We leave bright and early for our hilltowns trip tomorrow morning and are gone until Thursday, but more updates on that when I get back!

PICTURES: the dome by night, the view from the hill, and a view of the Rape statue with Palazzo Vecchio in the background

3 comments:

Andrew Diehl said...

here you go!

_cabs to the train station?! you bums. there are multiple buses that go there very regularly [a.k.a. free]

_day trip to florence?! lame. not enough time.

_ooh, i didn't know that fun fact about the david, thanks!

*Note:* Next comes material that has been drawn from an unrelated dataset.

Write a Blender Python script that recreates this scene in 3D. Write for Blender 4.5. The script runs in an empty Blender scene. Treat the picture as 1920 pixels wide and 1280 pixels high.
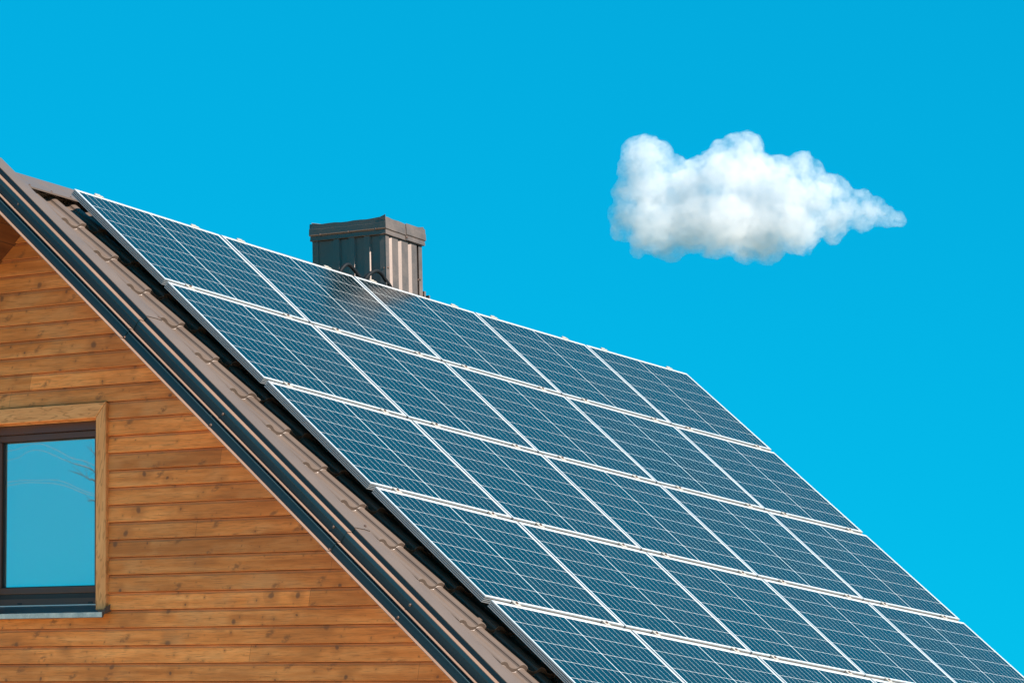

_everyone needs a contraband photo of the david, duh

_yeah, the interior of the duomo is totally not where it's at

_"We ended up heading out a bit earlier than we wanted" you mean later i presume?

-a

Michelle said...

haha ok so all my comments are going to be about the duomo, because it is also one of my, if not the most, favorite buildings ever. it's definitely a building you could study/sketch/photograph forever between the dome construction and all the facade details like you said, crazy. When we first to Florence I had forgotten my camera battery (sad face) so I am actually lacking pictures of this (ironic as it's like my favorite) so I'll have to go back someday for another photo session and to climb the dome because we only did the bell tower.

BUT, glad you guys went, had fun, and got good pho-tos - i love your photo of the David, fantastico!

Josh Rosenblatt said...

463 Stairs!! I remember you counting stairs as a seven-year-old.... You're not just an archie-dork, but a numbers-dork as well (though the two may not be mutually exclusive....)

Pine Nu gelato! That almost rivals fig.